Politics in the Gilded Age: The Reform of the Spoils System

By Robert M. Warner

Volume IV, Number 3
Spring, 1984


In the sixty-seven years since its opening, the Rutherford B. Hayes Presidential Center has become a major resource for the study of American history in the period between the Civil War and the beginning of the twentieth century. Because one of the major issues during this period was Civil Service reform, it is entirely appropriate for the Hayes Center to sponsor a major symposium on the reform of the spoils system. Indeed the Center is to be congratulated on producing the most comprehensive commemoration of this major legislative action.

The fervor with which proponents of Federal legislation to protect the Civil Service presented their case, and the passion of the political establishment's resistence [sic] to this pressure, is hard for us to imagine today.
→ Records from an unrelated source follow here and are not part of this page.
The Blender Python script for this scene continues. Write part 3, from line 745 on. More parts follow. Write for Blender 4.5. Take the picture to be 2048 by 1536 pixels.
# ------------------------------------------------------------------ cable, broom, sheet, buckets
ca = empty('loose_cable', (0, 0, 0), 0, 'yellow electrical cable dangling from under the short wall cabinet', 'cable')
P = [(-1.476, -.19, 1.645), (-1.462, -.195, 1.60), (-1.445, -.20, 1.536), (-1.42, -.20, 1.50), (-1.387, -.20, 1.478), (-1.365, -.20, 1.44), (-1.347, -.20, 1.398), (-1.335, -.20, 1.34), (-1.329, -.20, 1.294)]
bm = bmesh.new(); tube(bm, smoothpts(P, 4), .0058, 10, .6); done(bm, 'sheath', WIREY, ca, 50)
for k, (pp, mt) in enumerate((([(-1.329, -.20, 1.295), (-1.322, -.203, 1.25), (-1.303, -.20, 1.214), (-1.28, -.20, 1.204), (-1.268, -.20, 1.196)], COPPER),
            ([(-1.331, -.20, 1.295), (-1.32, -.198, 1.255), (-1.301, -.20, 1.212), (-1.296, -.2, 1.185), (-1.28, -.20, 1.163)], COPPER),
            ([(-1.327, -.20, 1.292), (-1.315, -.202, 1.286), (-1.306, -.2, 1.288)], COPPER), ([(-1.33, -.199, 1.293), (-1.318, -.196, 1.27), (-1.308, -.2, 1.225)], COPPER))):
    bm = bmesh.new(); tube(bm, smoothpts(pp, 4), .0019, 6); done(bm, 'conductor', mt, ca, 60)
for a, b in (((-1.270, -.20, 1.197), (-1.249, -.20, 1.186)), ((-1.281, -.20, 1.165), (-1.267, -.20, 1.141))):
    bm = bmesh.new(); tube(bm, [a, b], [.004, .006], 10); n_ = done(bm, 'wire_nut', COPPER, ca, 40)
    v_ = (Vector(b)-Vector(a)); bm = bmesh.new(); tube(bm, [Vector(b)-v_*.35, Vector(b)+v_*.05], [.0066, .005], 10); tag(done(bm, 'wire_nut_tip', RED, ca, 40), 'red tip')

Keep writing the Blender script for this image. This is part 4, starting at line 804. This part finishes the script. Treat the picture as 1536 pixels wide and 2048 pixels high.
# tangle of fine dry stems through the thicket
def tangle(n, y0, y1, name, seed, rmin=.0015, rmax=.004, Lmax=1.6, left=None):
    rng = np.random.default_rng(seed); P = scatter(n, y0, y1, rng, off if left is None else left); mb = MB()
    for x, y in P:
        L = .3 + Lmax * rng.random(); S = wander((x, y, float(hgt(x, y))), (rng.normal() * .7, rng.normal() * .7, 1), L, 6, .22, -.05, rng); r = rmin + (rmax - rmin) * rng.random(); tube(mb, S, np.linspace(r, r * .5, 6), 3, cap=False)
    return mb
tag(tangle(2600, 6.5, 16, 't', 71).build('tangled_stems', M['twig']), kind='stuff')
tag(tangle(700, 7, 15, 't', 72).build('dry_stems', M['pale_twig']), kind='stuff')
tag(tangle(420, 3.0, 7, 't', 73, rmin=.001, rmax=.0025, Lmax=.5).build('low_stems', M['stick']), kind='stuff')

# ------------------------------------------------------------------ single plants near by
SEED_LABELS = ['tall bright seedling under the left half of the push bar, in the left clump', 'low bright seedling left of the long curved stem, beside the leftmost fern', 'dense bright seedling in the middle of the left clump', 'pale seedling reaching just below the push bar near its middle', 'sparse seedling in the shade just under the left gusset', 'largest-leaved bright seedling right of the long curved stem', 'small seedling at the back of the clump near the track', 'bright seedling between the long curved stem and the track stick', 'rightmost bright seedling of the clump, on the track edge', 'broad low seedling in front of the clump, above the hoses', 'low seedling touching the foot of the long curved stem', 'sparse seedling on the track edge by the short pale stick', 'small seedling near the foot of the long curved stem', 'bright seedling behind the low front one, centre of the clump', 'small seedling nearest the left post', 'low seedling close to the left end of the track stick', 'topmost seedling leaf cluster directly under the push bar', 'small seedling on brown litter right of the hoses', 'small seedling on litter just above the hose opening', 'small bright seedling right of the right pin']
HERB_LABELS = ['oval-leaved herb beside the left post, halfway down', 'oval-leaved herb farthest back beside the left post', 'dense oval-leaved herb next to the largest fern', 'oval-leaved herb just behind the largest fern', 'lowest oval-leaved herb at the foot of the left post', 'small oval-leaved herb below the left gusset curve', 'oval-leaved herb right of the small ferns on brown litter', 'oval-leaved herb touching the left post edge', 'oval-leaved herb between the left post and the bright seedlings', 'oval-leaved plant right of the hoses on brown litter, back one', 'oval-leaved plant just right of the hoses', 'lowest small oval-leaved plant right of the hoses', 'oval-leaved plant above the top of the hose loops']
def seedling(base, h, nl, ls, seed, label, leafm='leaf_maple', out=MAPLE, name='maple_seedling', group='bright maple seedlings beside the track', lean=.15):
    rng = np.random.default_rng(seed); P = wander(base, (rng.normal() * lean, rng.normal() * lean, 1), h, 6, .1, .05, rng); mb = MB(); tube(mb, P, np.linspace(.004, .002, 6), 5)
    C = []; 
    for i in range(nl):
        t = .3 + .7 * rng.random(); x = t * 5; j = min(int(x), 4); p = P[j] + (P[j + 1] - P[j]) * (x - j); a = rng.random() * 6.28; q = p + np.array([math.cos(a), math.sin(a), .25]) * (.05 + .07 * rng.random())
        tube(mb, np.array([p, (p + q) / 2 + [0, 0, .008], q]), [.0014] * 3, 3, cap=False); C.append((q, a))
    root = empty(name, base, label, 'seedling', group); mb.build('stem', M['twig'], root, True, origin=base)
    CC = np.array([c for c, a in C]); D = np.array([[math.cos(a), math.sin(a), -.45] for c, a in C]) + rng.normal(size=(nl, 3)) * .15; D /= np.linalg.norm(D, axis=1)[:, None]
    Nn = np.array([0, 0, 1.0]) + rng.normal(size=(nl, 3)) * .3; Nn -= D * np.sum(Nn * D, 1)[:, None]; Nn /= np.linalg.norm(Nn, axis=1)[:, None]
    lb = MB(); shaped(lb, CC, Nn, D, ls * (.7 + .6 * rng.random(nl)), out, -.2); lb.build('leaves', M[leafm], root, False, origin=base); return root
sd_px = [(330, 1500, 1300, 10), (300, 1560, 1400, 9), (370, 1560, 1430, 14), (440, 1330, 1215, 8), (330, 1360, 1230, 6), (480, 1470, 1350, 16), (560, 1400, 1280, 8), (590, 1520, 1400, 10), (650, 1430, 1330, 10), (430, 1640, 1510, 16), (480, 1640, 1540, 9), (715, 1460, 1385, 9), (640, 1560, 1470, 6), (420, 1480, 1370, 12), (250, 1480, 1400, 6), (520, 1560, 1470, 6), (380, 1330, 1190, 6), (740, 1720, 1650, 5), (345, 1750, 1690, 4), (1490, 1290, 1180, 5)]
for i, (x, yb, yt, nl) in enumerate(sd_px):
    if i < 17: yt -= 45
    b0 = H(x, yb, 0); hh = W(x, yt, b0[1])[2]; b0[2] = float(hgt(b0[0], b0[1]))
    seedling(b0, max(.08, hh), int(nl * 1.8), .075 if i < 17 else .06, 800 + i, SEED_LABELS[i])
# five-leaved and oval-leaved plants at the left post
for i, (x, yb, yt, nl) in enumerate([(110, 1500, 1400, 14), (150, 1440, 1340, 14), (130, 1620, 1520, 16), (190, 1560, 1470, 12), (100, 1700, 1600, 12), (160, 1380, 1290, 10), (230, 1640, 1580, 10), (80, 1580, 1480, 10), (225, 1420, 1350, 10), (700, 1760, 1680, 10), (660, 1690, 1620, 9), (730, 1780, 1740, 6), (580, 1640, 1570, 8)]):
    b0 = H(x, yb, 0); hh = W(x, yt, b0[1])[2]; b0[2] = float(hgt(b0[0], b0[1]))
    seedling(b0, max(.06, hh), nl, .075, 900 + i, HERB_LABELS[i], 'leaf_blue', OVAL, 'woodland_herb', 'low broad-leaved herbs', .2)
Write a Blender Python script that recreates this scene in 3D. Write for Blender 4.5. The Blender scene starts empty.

Nonetheless, because of a number of factors, the reformers finally won, and their movement peaked with the passage of the Civil Service Reform Act (the Pendleton Act) exactly 100 years ago.

The National Archives and Records Service, which is charged by law to identify, preserve, and make available for use the records of the U.S. Government that have been determined to have sufficient historical or other value to warrant continued preservation, was particularly honored to join with the Hayes Center as a co-sponsor of the symposium. The joining together of these two institutions in the promotion of historical study was long overdue.

Both the Hayes Center and the National Archives have, as the core of their holdings, unique documentary materials. Both make these available to researchers of all kinds and from all parts of the world. Both believe that the promotion of an understanding of our national history is a major duty. Both agree that symposia and publication of the scholarly papers delivered at these gatherings are effective ways to educate and encourage the use of their collections.

Beyond this, the National Archives is indirectly indebted to the Hayes Center. Twenty years after the Hayes Center opened, the legislation establishing the Franklin D. Roosevelt Library was approved. The Presidential Library, the first of the National Archives' current network of seven Presidential Libraries, reflected the experiences and practices of the Hayes model.

In the excellent papers that follow, each historian focuses his discussion and evaluation on the term of one of the Presidents during this period. Together they show how America changed in this time; how the legacy of the Civil War continued to divide the country and the major political parties, and even created sections within the parties themselves. They also show how the emergence of the city as a dominant force in politics set the tone for the age.

These distinguished historians, all experts in the history of the period, examine presidential attitudes toward Civil Service as well as the realities of the political environment at the time. They point out both the personal and the political motivations behind each President's actions as America began to know about and be concerned with the Civil Service and its essential role in the effective functioning of our democracy.

In recent years the Civil Service has again become the subject of political debate and planned revision by many parties. As the debate continues, these papers provide an important and useful perspective for all serious students of Civil Service reform. The Hayes Presidential Center is to be commended for holding the symposium and for publishing these papers. There is much here to instruct us all as we continue to deepen our knowledge of the Gilded Age.